Even then, he managed to present himself as the guardian of the sport, a fierce advocate of fair play. Born without a fibula in either leg, he lost both to amputations. A prodigy of Paralympic running, Pistorius won a major legal battle in 2008 when the governing body of athletics, the IAAF, allowed him to compete against able-bodied athletes. At London, he became the first amputee sprinter to compete at the Olympics. With the filmic grandeur of his story came a celebrity profile, not only in South Africa but across the world. A large PR industry grew up around him and he became a billboard regular. Advertisers loved him because he conveyed a message deeper than money or medals. Here was an athlete on the cutting edge of science, propelled not only by technology but his own courage.
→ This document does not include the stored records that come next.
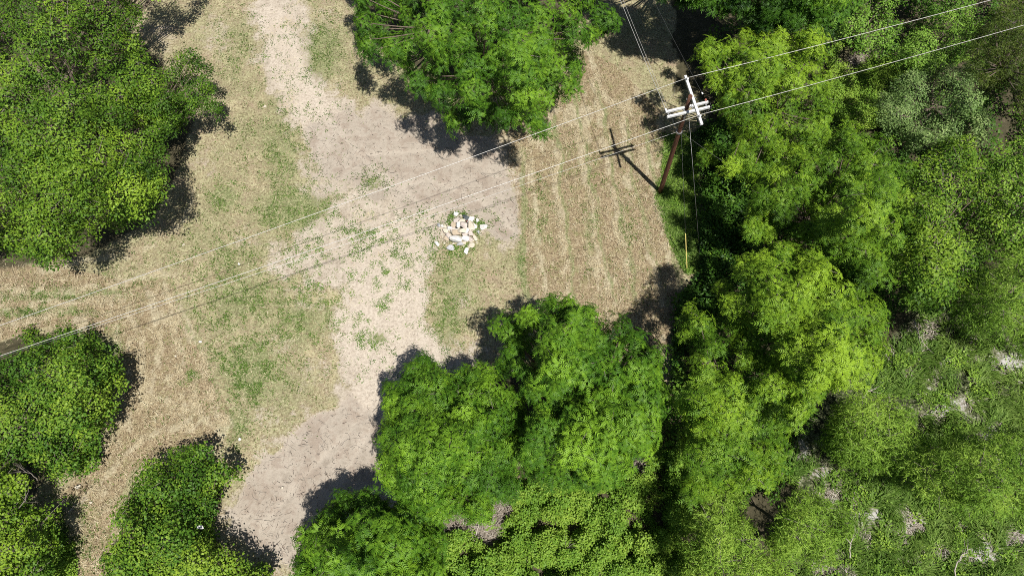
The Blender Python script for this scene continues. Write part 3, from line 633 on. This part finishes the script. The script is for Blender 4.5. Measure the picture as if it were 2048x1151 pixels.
# ------------------------------------------------------------------ undergrowth (masses nobody could count)
def scatter(poly, n, rg, avoid=()):
    poly = np.asarray(poly, float); x0, y0 = poly.min(0); x1, y1 = poly.max(0); out = np.zeros((0, 2))
    while len(out) < n:
        p = rg.uniform([x0, y0], [x1, y1], (n * 2, 2)); s = sdf(p[:, 0], p[:, 1], poly) > 0
        for a in avoid: s &= sdf(p[:, 0], p[:, 1], a) < 0
        out = np.concatenate([out, p[s]])
    return out[:n]
def undergrowth(name, label, cat, poly, n, mat, tpl, hmax, seed, size=1.0, tint=.5, avoid=(), freq=55, gap=.36, tvar=.14):
    rg = np.random.default_rng(seed); p = scatter(poly, n, rg, avoid)
    h = fbm(p[:, 0] / freq, p[:, 1] / freq, 60 + seed, 3); keep = h > gap + rg.normal(0, .03, n); p, h = p[keep], h[keep]
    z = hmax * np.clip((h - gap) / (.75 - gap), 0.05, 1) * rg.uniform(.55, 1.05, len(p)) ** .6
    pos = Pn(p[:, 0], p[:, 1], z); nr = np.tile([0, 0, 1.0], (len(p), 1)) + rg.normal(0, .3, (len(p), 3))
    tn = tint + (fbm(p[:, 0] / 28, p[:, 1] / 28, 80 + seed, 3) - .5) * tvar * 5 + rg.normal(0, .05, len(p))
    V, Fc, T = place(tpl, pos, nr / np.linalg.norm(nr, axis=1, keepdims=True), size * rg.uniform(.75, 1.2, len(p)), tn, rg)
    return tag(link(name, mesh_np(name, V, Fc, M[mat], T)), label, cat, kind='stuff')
BARE = [(862, 1015), (900, 1032), (945, 1035), (955, 1000), (1005, 995), (1022, 1030), (990, 1060), (990, 1100), (965, 1080), (940, 1060), (900, 1062), (875, 1040)]
BARE2 = [(1245, 905), (1280, 897), (1300, 920), (1290, 950), (1250, 945)]
VINE = [(900, 1064), (945, 1064), (965, 1090), (985, 1105), (995, 1060), (1030, 1030), (1020, 985), (1060, 945), (1120, 960), (1240, 940), (1300, 900), (1370, 900), (1385, 990), (1380, 1200), (860, 1200), (880, 1110)]
undergrowth('vine_thicket', 'light green vine thicket at the bottom centre below the two big trees', 'undergrowth', VINE, 11000, 'vine', 'broad', 1.7, 1, .60, .58, [BARE2], freq=30, gap=.36)
undergrowth('vine_thicket', 'low weedy growth in the lower left corner beside the path', 'undergrowth', [(85, 1040), (125, 1075), (145, 1090), (150, 1200), (60, 1200)], 600, 'vine', 'small', .5, 2, .8, .58)
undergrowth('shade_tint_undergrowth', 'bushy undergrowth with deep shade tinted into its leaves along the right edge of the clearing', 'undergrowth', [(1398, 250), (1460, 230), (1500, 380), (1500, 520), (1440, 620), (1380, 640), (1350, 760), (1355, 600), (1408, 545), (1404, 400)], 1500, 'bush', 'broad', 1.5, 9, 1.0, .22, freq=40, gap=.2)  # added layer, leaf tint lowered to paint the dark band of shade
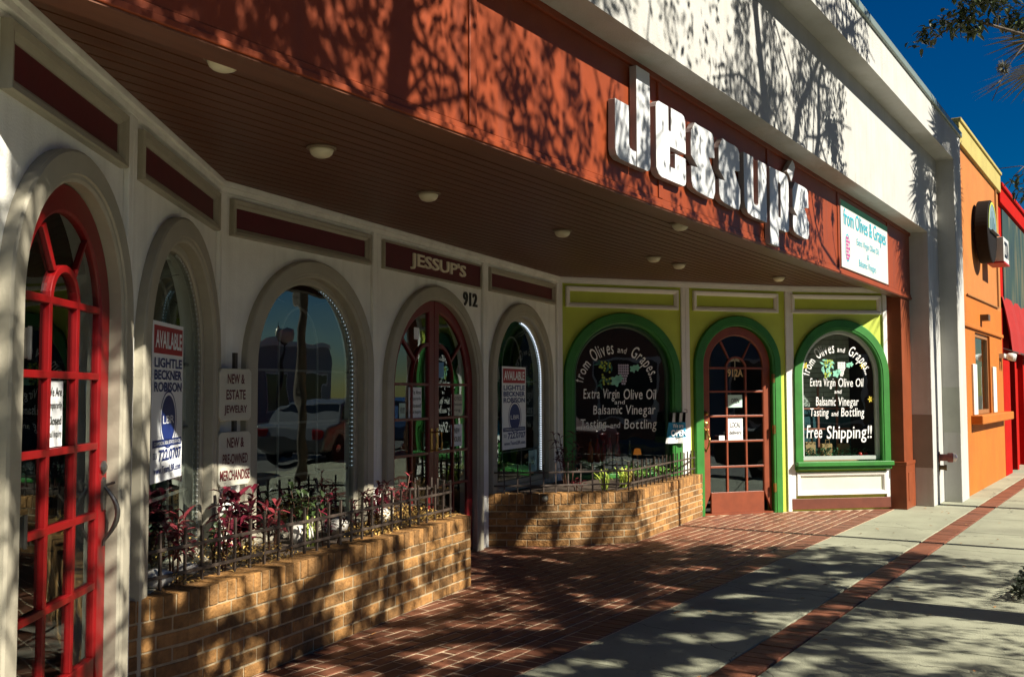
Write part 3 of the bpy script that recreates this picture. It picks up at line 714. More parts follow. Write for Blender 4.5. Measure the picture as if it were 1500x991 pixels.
# p: stem + bowl in pieces so the counter stays open
letter([[(7.89, 3.293), (8.10, 3.297), (8.10, 2.656), (7.885, 2.656)],
        [(8.1015, 3.297), (8.275, 3.303), (8.350, 3.295), (8.384, 3.258), (8.381, 2.843), (8.360, 2.817), (8.302, 2.803), (8.1015, 2.803), (8.1015, 2.906), (8.160, 2.906), (8.168, 3.185), (8.150, 3.199), (8.1015, 3.199)]])
letter([GL['apostrophe']])
letter([[(8.49+u*1.08, 2.815+z*.97) for u, z in S_]])
# Olives & Grapes banner on the fascia
OS = thing('fascia_sign', (11.2, YF, 3.0), 'white panel sign with teal writing and green top edge on the fascia', 'sign')
g = MB(); g.fbox(FF, 10.18, 12.22, .002, .022, 2.712, 3.40); g.build('board', SIGNW, OS, bevel=.002)
g = MB(); g.fbox(FF, 10.185, 12.215, .0225, .0245, 3.335, 3.398); g.build('green_border', GREENT, OS)
g = MB()
put_text(g, FF, 'from Olives & Grapes', 10.27, 12.12, 3.105, 3.325, .024, .006); put_text(g, FF, 'Extra Virgin Olive Oil', 10.78, 11.76, 2.985, 3.075, .024)
put_text(g, FF, '&', 11.22, 11.30, 2.895, 2.955, .024); put_text(g, FF, 'Balsamic Vinegars', 10.86, 11.62, 2.765, 2.86, .024)
g.build('lettering', TEAL, OS, recalc=False)
g = MB()
for r_ in range(7):
    for q in range(2+r_ % 2):
        u, z = 10.40+(q-.5)*.05, 3.03-r_*.035; g.sheet(FF, [(u+.02*math.cos(t*PI/4), z+.016*math.sin(t*PI/4)) for t in range(8)], .0245)
g.build('grape_emblem', MAGENTA, OS, recalc=False)
g = MB(); g.band(FF, [(10.41+.085*math.cos(t*PI/12), 2.93+.13*math.sin(t*PI/12)) for t in range(24)], [(10.41+.095*math.cos(t*PI/12), 2.93+.145*math.sin(t*PI/12)) for t in range(24)], [(0, .024), (1, .024)], closed=True); g.build('emblem_ring', TEAL, OS, recalc=False)
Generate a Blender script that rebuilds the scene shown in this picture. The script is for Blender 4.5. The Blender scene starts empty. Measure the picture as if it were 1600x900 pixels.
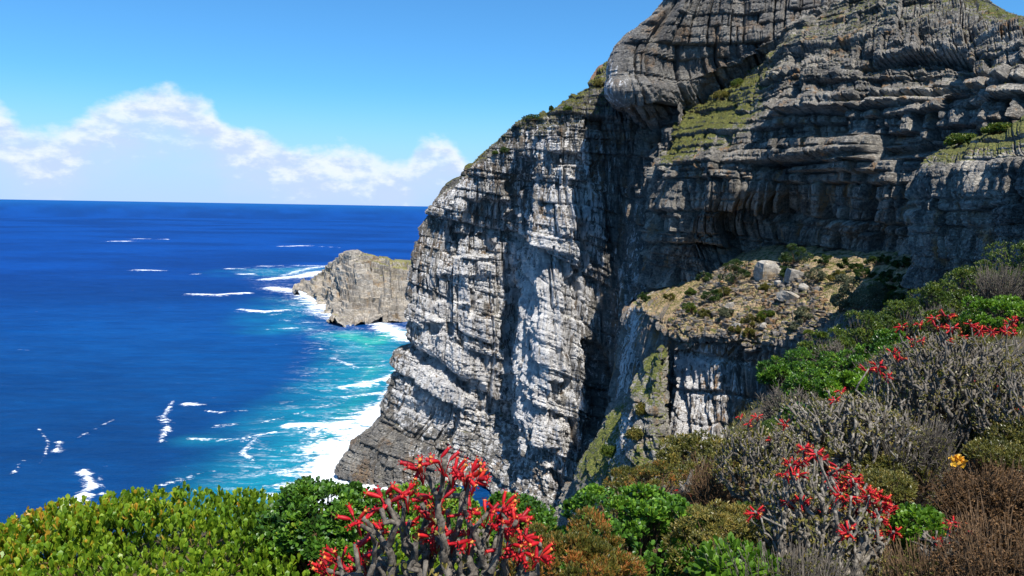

London 2012 was his chance to join Usain Bolt and Co in the worldwide consciousness and expended every ounce of spare effort to make his story heard.

With all this swirling in our heads, the news that Pistorius had been charged with the murder of Steenkamp at his home in the Silverlakes complex in the Boschkop area of Pretoria arrived with two possibilities: Accident or crime. Either way, it has wiped out the sporting narrative. To leap from recollections of Pistorius sharing the London stage with Bolt, Mo Farah and Jessica Ennis to an image of fatal gunshot wounds was indeed a shock. Whatever the truth, this is another good reason to stop thinking that top sportsmen and women are superhumans and blessed. The jolts keep coming. In the last few days alone we have heard allegations of industrial-scale match-fixing in football and a “widespread” performance-enhancing drug problem in Australia.

In Madrid, a major doping trial is sucking in sports beyond cycling, itself reeling from the Lance Armstrong scandal. Paul Gascoigne, one of the most talented English footballers since 1966, has put his life at risk through alcohol. Strictly, there is no connection between these events and the terrible news about Steenkamp. However, they tell us not to think the stars of the sporting world lead better or simpler lives. Paralympic sport was desperate to find a way out of its minority status. Pistorius led it by the hand into the big stage. London 2012 was its great leap forward, drawing record TV audiences and establishing a new crop of heroes. Pistorius was the one the whole world knew. However, he will no longer be known as the Blade Runner: The man who led disabled sport into the bright lights. His global renown will be much darker now. He will always be the man on “cheetah blades” who picked up a gun and, whether by accident or deliberately, dispatched a woman to oblivion. In that sense, his part in London 2012 already reads less like a triumph over adversity than a cautionary tale.